Hardboiled is, of course, the word to encapsulate all three of Chandler's first three novels conveniently packaged by the Everyman's Library into one volume, but to write it off at just that is to miss all the fun: the long-legged showgirls with big, red mouths; the zoot-suited gangsters who are as wide as they are tall; the spoiled heiresses and their limp-wristed male companions; the old drunk women and their window-peeping neighbors; the suspicious cops who puff cigars like religion; the rain, the whiskey, the cigarettes; the pistols, the blackjacks, the laudanum; the smutty photos, the blackmailers, and the private detective who begrudgingly toils in their seamy underworld.
Chandler is far better than your average noir hack writer, though he makes some occasional slips that at first had me wondering (commas where semicolons ought to be, and a habit of using the same word twice in one sentence, as if in too much of a rush to think of a synonym or more elegant construction).* That said, he proves himself with the wildest off-color metaphors and ironic similes (something like "the old bag was as fresh as a two-dollar whore at sunrise," which I actually just made up myself, since I didn't flag the book for the best ones while I was reading).

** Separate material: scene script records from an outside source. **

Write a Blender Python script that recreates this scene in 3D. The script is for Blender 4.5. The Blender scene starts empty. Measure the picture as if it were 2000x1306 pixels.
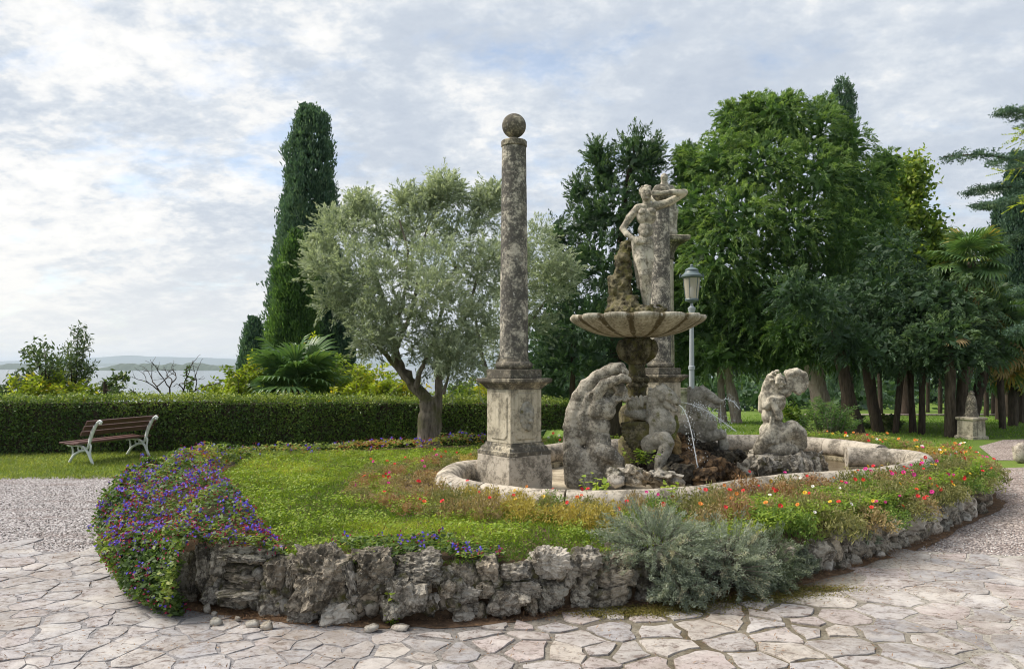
import bpy, math, random
import numpy as np
from mathutils import Vector, Matrix

random.seed(7); RNG = np.random.default_rng(7)
S = bpy.context.scene
COL = S.collection
CAM_H, F, CX, HY = 1.75, 1500.0, 1000.0, 712.0     # eye height, focal length and horizon measured off the photograph
rad = math.radians

# ------------------------------------------------------------------ camera, sky, sun, exposure
cam = bpy.data.cameras.new('camera'); cam.sensor_width = 36; cam.lens = 36 * F / 2000
cam.shift_y = (HY - 653) / 2000; cam.clip_start = .05; cam.clip_end = 60000
co = bpy.data.objects.new('camera', cam); COL.objects.link(co)
co.location = (0, 0, CAM_H); co.rotation_euler = (rad(90), 0, 0); S.camera = co

SUN_AZ, SUN_EL = rad(-82), rad(50)
sd = Vector((math.sin(SUN_AZ) * math.cos(SUN_EL), math.cos(SUN_AZ) * math.cos(SUN_EL), math.sin(SUN_EL)))
sl = bpy.data.lights.new('sun', 'SUN'); sl.energy = 3.6; sl.angle = rad(32); sl.color = (1, .93, .82)
so = bpy.data.objects.new('sun', sl); COL.objects.link(so); so.rotation_euler = sd.to_track_quat('Z', 'Y').to_euler()

S.view_settings.view_transform = 'Standard'; S.view_settings.look = 'None'
S.view_settings.exposure = 0.70; S.view_settings.gamma = 1; S.view_settings.use_curve_mapping = False
HAZE = 0.9e-4                                                       # density of the air over the lake
S.render.engine = 'CYCLES'
S.cycles.max_bounces = 6; S.cycles.diffuse_bounces = 4; S.cycles.glossy_bounces = 2
S.cycles.transmission_bounces = 4; S.cycles.volume_bounces = 0; S.cycles.transparent_max_bounces = 6
S.cycles.use_adaptive_sampling = True; S.cycles.use_denoising = True; S.cycles.filter_width = 1.05

class NT:
    """small node-tree writer"""
    def __init__(s, tree): s.t = tree; tree.nodes.clear()
    def n(s, kind, **kw):
        d = s.t.nodes.new(kind)
        for k, v in kw.items():
            if k in d.inputs and not hasattr(d, k): d.inputs[k].default_value = v
            elif hasattr(d, k): setattr(d, k, v)
            else: d.inputs[k].default_value = v
        return d
    def l(s, a, b): s.t.links.new(a, b)
    def math(s, op, a, b=None, clamp=False):
        d = s.t.nodes.new('ShaderNodeMath'); d.operation = op; d.use_clamp = clamp
        for i, v in enumerate((a, b)):
            if v is None: continue
            if isinstance(v, (int, float)): d.inputs[i].default_value = v
            else: s.l(v, d.inputs[i])
        return d.outputs[0]
    def ramp(s, fac, stops, interp='LINEAR'):
        d = s.t.nodes.new('ShaderNodeValToRGB'); d.color_ramp.interpolation = interp
        e = d.color_ramp.elements
        while len(e) < len(stops): e.new(.5)
        for i, (p, c) in enumerate(stops):
            e[i].position = p
            e[i].color = (c, c, c, 1) if isinstance(c, (int, float)) else (*c, 1)
        s.l(fac, d.inputs[0]); return d.outputs[0]
    def mix(s, fac, a, b, mode='MIX'):
        d = s.t.nodes.new('ShaderNodeMix'); d.data_type = 'RGBA'; d.blend_type = mode
        for i, v in ((0, fac), (6, a), (7, b)):
            if isinstance(v, (int, float)): d.inputs[i].default_value = v if i == 0 else (v, v, v, 1)
            elif isinstance(v, tuple): d.inputs[i].default_value = (*v, 1)
            else: s.l(v, d.inputs[i])
        return d.outputs[2]
    def noise(s, vec, scale, detail=4, rough=.55, dist=0.):
        d = s.t.nodes.new('ShaderNodeTexNoise')
        d.inputs['Scale'].default_value = scale; d.inputs['Detail'].default_value = detail
        d.inputs['Roughness'].default_value = rough; d.inputs['Distortion'].default_value = dist
        if vec is not None: s.l(vec, d.inputs['Vector'])
        return d.outputs[0]
    def mapping(s, vec, scale=(1, 1, 1), loc=(0, 0, 0), rot=(0, 0, 0)):
        d = s.t.nodes.new('ShaderNodeMapping'); d.inputs['Scale'].default_value = scale
        d.inputs['Location'].default_value = loc; d.inputs['Rotation'].default_value = rot
        s.l(vec, d.inputs[0]); return d.outputs[0]

def make_world():
    w = bpy.data.worlds.new('World'); S.world = w; w.use_nodes = True
    g = NT(w.node_tree)
    out = g.n('ShaderNodeOutputWorld')
    sky = g.n('ShaderNodeTexSky'); sky.sky_type = 'NISHITA'; sky.sun_disc = False
    sky.sun_elevation = SUN_EL; sky.sun_rotation = SUN_AZ
    b1 = g.n('ShaderNodeBackground'); g.l(sky.outputs[0], b1.inputs[0]); b1.inputs[1].default_value = .12
    tc = g.n('ShaderNodeTexCoord'); d = tc.outputs['Generated']
    sp = g.n('ShaderNodeSeparateXYZ'); g.l(d, sp.inputs[0]); X, Y, Z = sp.outputs
    den = g.math('ADD', g.math('MAXIMUM', Z, 0.0), .30)
    cb = g.n('ShaderNodeCombineXYZ'); g.l(g.math('DIVIDE', X, den), cb.inputs[0]); g.l(g.math('DIVIDE', Y, den), cb.inputs[1])
    v = cb.outputs[0]
    n1 = g.noise(g.mapping(v, (1., 1.1, 1), (3.4, 1.7, 0), (0, 0, .3)), 4.0, 11, .64, .1)
    n2 = g.noise(g.mapping(v, (.8, 1.0, 1), (7.3, 4.2, .5), (0, 0, .2)), 1.8, 5, .55, .2)
    n3 = g.noise(g.mapping(v, (1., 1.15, 1), (1.3, 9.2, 2.5), (0, 0, .25)), 16., 9, .64, .1)
    n4 = g.noise(g.mapping(v, (.8, 1.2, 1), (2.65, .4, 5)), 4.2, 9, .62, .2)
    # how near a direction is to the sun behind the cloud sheet
    dt = g.n('ShaderNodeVectorMath', operation='DOT_PRODUCT'); g.l(d, dt.inputs[0]); dt.inputs[1].default_value = Vector((-.68, .72, .14)).normalized()
    glow = g.math('POWER', g.math('MAXIMUM', dt.outputs['Value'], 0.), 5.)
    crisp = g.math('ADD', .32, g.math('MULTIPLY', glow, .40))
    t = g.math('ADD', .5, g.math('MULTIPLY', g.math('SUBTRACT', n1, .5), .95))
    t = g.math('ADD', t, g.math('MULTIPLY', g.math('SUBTRACT', n3, .5), crisp))
    t = g.math('ADD', t, g.math('MULTIPLY', g.math('SUBTRACT', n2, .5), .5))
    t = g.math('ADD', t, g.math('MULTIPLY', g.math('SUBTRACT', glow, .40), .20))
    cloud = g.ramp(t, [(.24, (.52, .585, .69)), (.44, (.62, .68, .765)), (.54, (.745, .79, .845)), (.61, (.90, .91, .92)), (.74, (1.04, 1.03, 1.0))])
    hz = g.ramp(Z, [(0, 1.), (.04, .85), (.10, .45), (.2, .0)])
    hcol = g.mix(g.math('MULTIPLY', glow, 1.1, True), (.70, .75, .81), (.98, .965, .92))
    cloud = g.mix(g.math('MULTIPLY', hz, .8), cloud, hcol)
    b2 = g.n('ShaderNodeBackground'); g.l(cloud, b2.inputs[0]); b2.inputs[1].default_value = .63
    # thin places in the sheet where blue sky shows
    az = g.math('DIVIDE', X, g.math('MAXIMUM', Y, .05)); el = g.math('DIVIDE', Z, g.math('MAXIMUM', Y, .05))
    ga = g.math('POWER', g.math('DIVIDE', g.math('ADD', az, .27), .20), 2.); ge = g.math('POWER', g.math('DIVIDE', g.math('SUBTRACT', el, .285), .05), 2.)
    gap = g.math('EXPONENT', g.math('MULTIPLY', g.math('ADD', ga, ge), -1.))
    mask = g.ramp(g.math('SUBTRACT', n4, g.math('MULTIPLY', gap, .11)), [(.32, .5), (.38, .8), (.45, 1.)])
    mask = g.math('MAXIMUM', mask, hz)
    m = g.n('ShaderNodeMixShader'); g.l(mask, m.inputs[0]); g.l(b1.outputs[0], m.inputs[1]); g.l(b2.outputs[0], m.inputs[2])
    g.l(m.outputs[0], out.inputs[0])
make_world()

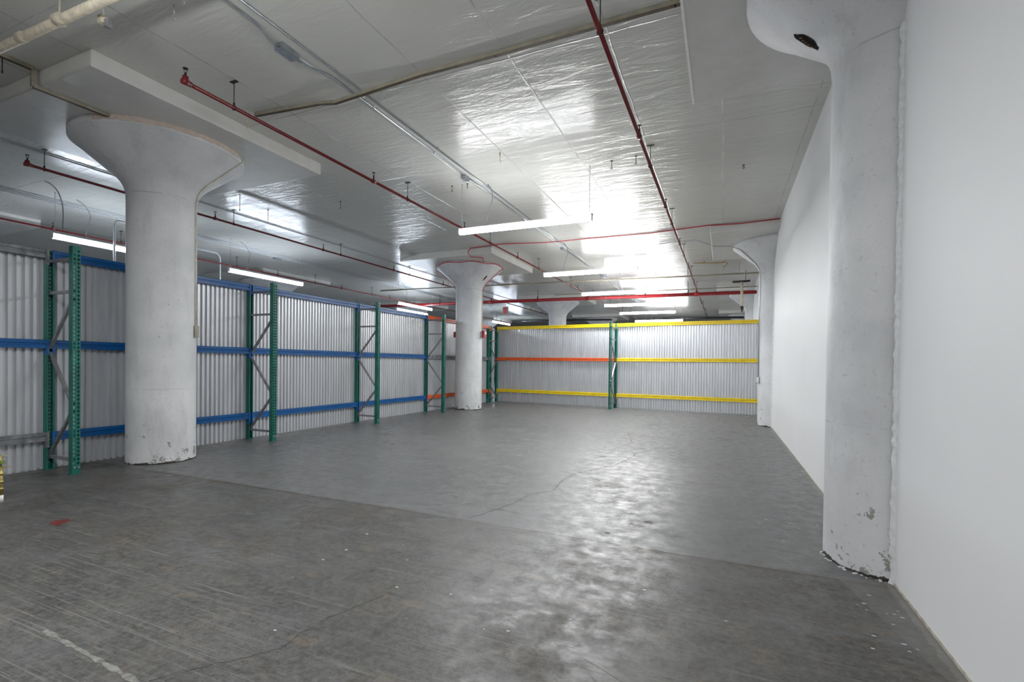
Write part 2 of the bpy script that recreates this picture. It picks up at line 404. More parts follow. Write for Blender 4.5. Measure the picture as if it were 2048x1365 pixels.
fpart('tape_line', ribbon(bmn(), [(-3.29, 1.37), (-2.9, 1.35), (-2.2, 1.31)], .03, jit=.001), M_lightmark, 'pale straight line scuffed on the floor')
fpart('scuff_line', ribbon(bmn(), [(-4.12, 1.62), (-4.14, 2.57), (-4.28, 3.27)], .008, jit=.001), M_lightmark)
bm = bmn(); blob(bm, -5.36, 2.34, .085, n=16); blob(bm, -5.27, 2.29, .03)
fpart('red_paint_spot', bm, M_redspot, 'faded red paint spot on the floor')
bm = bmn()
for cx, cy, n, sp in ((-.50, 5.85, 14, .18), (.0, 5.95, 5, .1), (.62, 5.2, 9, .25), (.9, 3.55, 10, .1), (-1.1, 3.0, 5, .6), (.55, 4.9, 7, .3), (-.2, 3.0, 3, .3), (-2.3, 2.4, 6, .5), (.45, 7.6, 10, .5), (.93, 3.1, 5, .08), (-1.8, 2.2, 5, .6)):
    for k in range(n):
        px_ = min(cx+random.gauss(0, sp), 1.02); blob(bm, px_, cy+random.gauss(0, sp), random.uniform(.003, .012), n=7, st=1.5)
RS = random.Random(3)
for a_, b_, c_ in (((-4.6, 1.9), (-3.4, 2.9), 26), ((-2.6, 1.9), (.2, 5.6), 30), ((-5.6, 4.6), (-.6, 9.5), 34)):
    sb = bmn()
    for k in range(c_):
        x_, y_ = RS.uniform(a_[0], b_[0]), RS.uniform(a_[1], b_[1]); an = RS.choice((.2, .35, 1.0, 1.8, 2.7, 3.0))+RS.gauss(0, .2); L_ = RS.uniform(.15, 1.1); cv = RS.gauss(0, .5)
        P_ = []
        for i in range(9):
            P_.append((x_, y_)); x_ += math.cos(an)*L_/8; y_ += math.sin(an)*L_/8; an += cv/8
        if max(p[0] for p in P_) < .95: ribbon(sb, P_, RS.uniform(.0015, .004), .0008, jit=.0006)
    fpart('scratches', sb, M_lightmark, kind='stuff')
fpart('paint_drops', bm, M_speck, kind='stuff')
bm = bmn()
for cx, cy, r in ((-1.73, 7.59, .05), (-5.6, 7.14, .045), (-5.3, 6.99, .04), (-.9, 4.16, .025), (-.62, 4.61, .04), (-.75, 4.5, .02)): blob(bm, cx, cy, r, n=14, st=1.2 if r < .1 else 1.6)
fpart('oil_spot', bm, M_oil, kind='stuff')
bm = bmn()
for k in range(40):
    a = random.uniform(PI*.95, PI*1.42); rr = .42+random.uniform(.0, .07)
    s = random.uniform(.003, .010); cx, cy = 1.2+rr*math.cos(a), 4.44+rr*math.sin(a)
    if cx < 1.03: box(bm, (cx-s, cy-s, 0), (cx+s, cy+s*.7, s*.5))
fpart('rubble', bm, M_plaster, 'crumbs of broken plaster round the foot of the near wall column', kind='stuff')

# ------------------------------------------------------------------ columns
PROF = [(0, .42), (.02, .42), (1.0, .42), (2.0, .42), (3.0, .42), (3.70, .42), (3.78, .427), (3.86, .45), (3.93, .49), (4.0, .55), (4.32, .93), (4.365, .985), (4.385, 1.01), (4.395, 1.03), (DPB+.002, 1.03)]
def column(x, y, label, hx=1.52, hy=1.56, group=None):
    c = thing('concrete_pillar', label, 'column', (x, y, 0), 0, group)
    s = part('shaft', lathe(bmn(), PROF, seg=72, cap=True), M_col, c)
    part('drop_panel', box(bmn(), (-hx, -hy, DPB), (min(hx, 2.0), hy, H), .012), M_drop, c)
    return c
colC1 = column(-7.47, 4.44, 'stout white flared column standing before the blue beams at left', 1.44, 1.56)
colC2 = column(-7.4, 13.56, 'white flared column in the far left corner with red cable round its top')
colR1 = column(1.155, 4.44, 'big near column half sunk in the white wall, hole in its flare')
colR2 = column(1.2, 13.5, 'farther column half sunk in the white wall with conduit down its side')
for x, y, lb in ((-7.47, 22.66, 'flared column rising behind the orange and yellow beams'), (-7.47, 31.8, 'distant flared column seen above the join of the yellow beams'),
                 (1.2, 22.66, 'first column past the back partition at the right wall'), (1.2, 31.8, 'second column past the back partition at the right wall'),
                 (-16.1, 4.44, 'column behind the left partition, past the grey top beam'), (-16.1, 13.5, 'flared column top behind the left partition under a tube light'),
                 (-16.1, 22.66, 'column top beyond the left partition behind two tube lights'), (-16.1, 31.8, 'most distant column top beyond the left partition')):
    dup(colC2, (x, y, 0), None, lb)
for c_, y_ in ((colR1, 4.44), (colR2, 13.5)):
    part('white_edge', box(bmn(), (-1.535, -1.55, DPB-.003), (-1.512, 1.55, H-.004)), M_edge, c_, 'white left edge of the drop panel')  # thin strip, whiter than the panel, along its left side face
bm = bmn(); pv = None
for i in range(41):
    a = math.radians(-75+i*2.6); k = random.uniform(-.008, .006)
    v_ = [bm.verts.new((1.034*math.cos(a), 1.034*math.sin(a), 4.405+k)), bm.verts.new((1.034*math.cos(a), 1.034*math.sin(a), DPB-.001)), bm.verts.new((1.02*math.cos(a), 1.02*math.sin(a), DPB-.001)), bm.verts.new((1.02*math.cos(a), 1.02*math.sin(a), 4.405+k))]
    if pv:
        for j in range(4): bm.faces.new((pv[j], pv[(j+1) % 4], v_[(j+1) % 4], v_[j]))
    pv = v_
part('rim_patch', bm, simple('peach_primer', (.50, .42, .36), .6, 0, .2, .1, 20), colC1, 'peach coloured band of old paint round the rim')
# broken hole in the flare of the near wall column, facing the camera side
def conept(cx, cy, ang, z, push=0):
    for (z0, r0), (z1, r1) in zip(PROF, PROF[1:]):
        if z0 <= z <= z1 and z1 > z0:
            r = r0+(r1-r0)*(z-z0)/(z1-z0); break
    else: r = .42
    return Vector((cx+(r+push)*math.cos(ang), cy+(r+push)*math.sin(ang), z))
def cone_patch(cx, cy, a0, z0, da, dz, push, n=18, jag=.12, tilt=0):
    bm = bmn(); vs = []
    for i in range(n):
        t = 2*PI*i/n; k = random.uniform(1-jag, 1+jag); u, w = math.cos(t)*k, math.sin(t)*k
        vs.append(bm.verts.new(conept(cx, cy, a0+u*da+w*tilt, z0+w*dz, push)))
    c = bm.verts.new(conept(cx, cy, a0, z0, push))
    for i in range(n): bm.faces.new((vs[i], vs[(i+1) % n], c))
    bmesh.ops.solidify(bm, geom=bm.faces[:], thickness=.006); return bm
HA = math.atan2(4.30-4.44, .50-1.2)
hl = wpart('broken_hole', cone_patch(1.155, 4.44, math.radians(176), 4.03, .10, .078, .003), M_hole, colR1, label='ragged dark hole in the flare')
bm = bmn()
for k in range(5):
    p = conept(1.155, 4.44, math.radians(173+k*1.2), 4.0+.016*k, .010); bar(bm, p+Vector((0, .03, .015)), p-Vector((0, .03, .02)), .014, .008)
wpart('broken_lath', bm, M_rust, colR1, hl)
wpart('broken_hole', cone_patch(-7.4, 13.56, math.radians(-14), 4.07, .05, .07, .004), M_hole, colC2, label='small dark hole in the flare')
def seam_strip(yc, zs0, zs1):
    bm = bmn(); pv = None; n = 90
    for i in range(n+1):
        z = zs0+(zs1-zs0)*i/n; w = random.uniform(.008, .03); a = bm.verts.new((XR+.001, yc-.006, z)); b2 = bm.verts.new((XR-.010, yc-.004, z)); c2 = bm.verts.new((XR-.012-w*.7, yc+.02, z))
        if pv: bm.faces.new((pv[0], a, b2, pv[1])); bm.faces.new((pv[1], b2, c2, pv[2]))
        pv = (a, b2, c2)
    return bm
wpart('plaster_bead', seam_strip(3.995, 0, 3.75), M_plaster, colR1)
wpart('plaster_bead', seam_strip(13.085, 0, 3.75), M_plaster, colR2)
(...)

The Big Sleep is his best-known for a reason; not only is it the novel in which Chandler introduces Philip Marlowe, but it's the one with the most plot twists (and naked ladies), surrounding the murder of a (old, gay) man who runs an old-fashioned underground lending library of pornography. Farewell, My Lovely, by contrast, starts with an exchange of a rare jade necklace for ransom, and The High Window, a stolen rare gold coin. Jewels and money, as important as they are, are nowhere near as titillating as pornography, and while the other two novels contain their share of gangsters, hustlers, and broads, Chandler does seem to have lost some steam (plot-wise, never language-wise) as he wrote on. Maybe if The Big Sleep weren't so brilliant, we wouldn't have noticed.
*Witness: "He wrestled it around on the highway and drove back towards town along a three-lane highway washed clean by the rain. . ." That sentence would be a lot snappier without the phrase "on the highway."